I wonder if perhaps symbols would be easier for people to relate to for the EDN DSL. The current example in the README is

[:repeatedly
 [:if [:pointer-near 100 100 50]
  [:move-to 500 500]
  [:move-to 100 100]]
 [:repeat 100
  [:click]
  [:scroll-down 5]]
 [:when [:pointer-near 500 500 50]
  [:scroll-up]]
 [:wait 1000]]

but it could just as easily be

[repeatedly
 [if [pointer-near 100 100 50]
  [move-to 500 500]
  [move-to 100 100]]
 [repeat 100
  [click]
  [scroll-down 5]]
 [when [pointer-near 500 500 50]
  [scroll-up]]
 [wait 1000]]

or even

(repeatedly
 (if (pointer-near 100 100 50)
  (move-to 500 500)
  (move-to 100 100))
 (repeat 100
  (click)
  (scroll-down 5))
 (when (pointer-near 500 500 50)
  (scroll-up))
 (wait 1000))

Ability to assess similarity of images.

It would be great to be able to express flows like: If this region of the screen is similar to this old version of it, perform some command. One measure for similarity could be simple color histograms. Here's my thought on a first version:

Similarity is calculated by:

  • Creating 8 buckets for each of red, green, and blue. The first is for values [0 31], the next [32 63] etc.
  • For each pixel considered, increment the proper bucket for its red, green, and blue color value.
  • Normalize all buckets relative to the number of pixels considered.
  • Calculate the absolute differences in normalized buckets values between the two images.
  • Sum up the differences.

Note that this means you can save a "fingerprint" of an image by saving its bucket values.

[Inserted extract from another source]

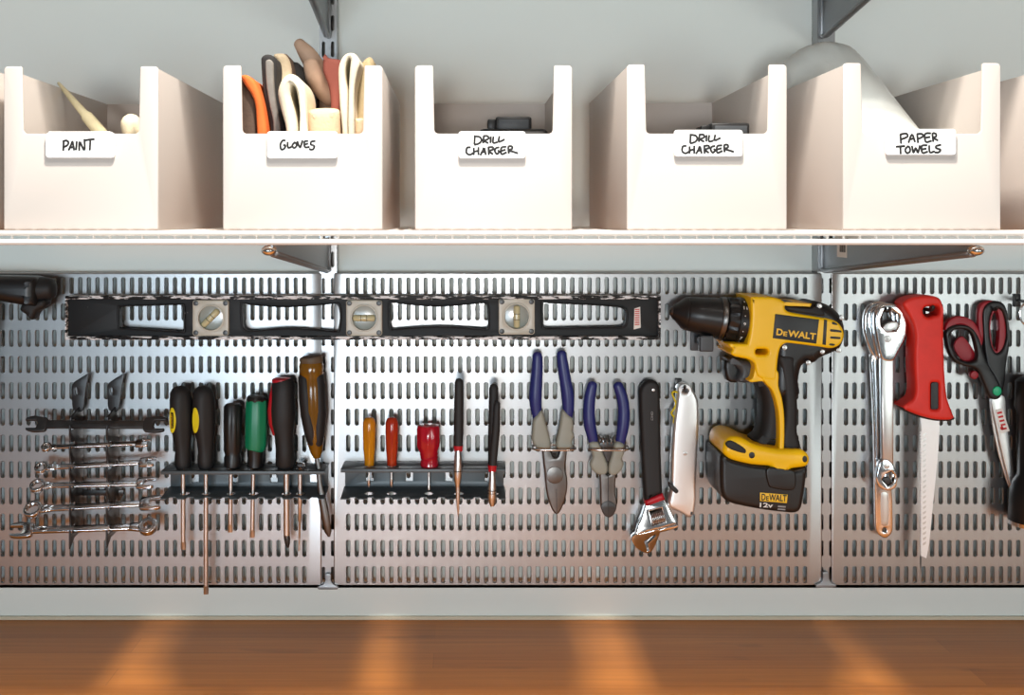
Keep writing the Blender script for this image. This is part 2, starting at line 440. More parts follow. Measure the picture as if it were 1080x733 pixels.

Add "while holding" command

It would be nice to be able to write scripts like:

(while-holding "Shift"
  (click))

I suggest the first argument for while-holding would be the same type as the existing key press commands.

Send key presses

To use the abilities with cool downs, you need to be able to simulate key presses.

Ability to scroll

It should be possible to call

[:scroll-up 5]

to scroll five "ticks" up, and similar for :scroll-down. I think it'd be nice to have a no-argument default of 1 so you don't have to supply a 1 all the time, which I imagine to be the typical usage.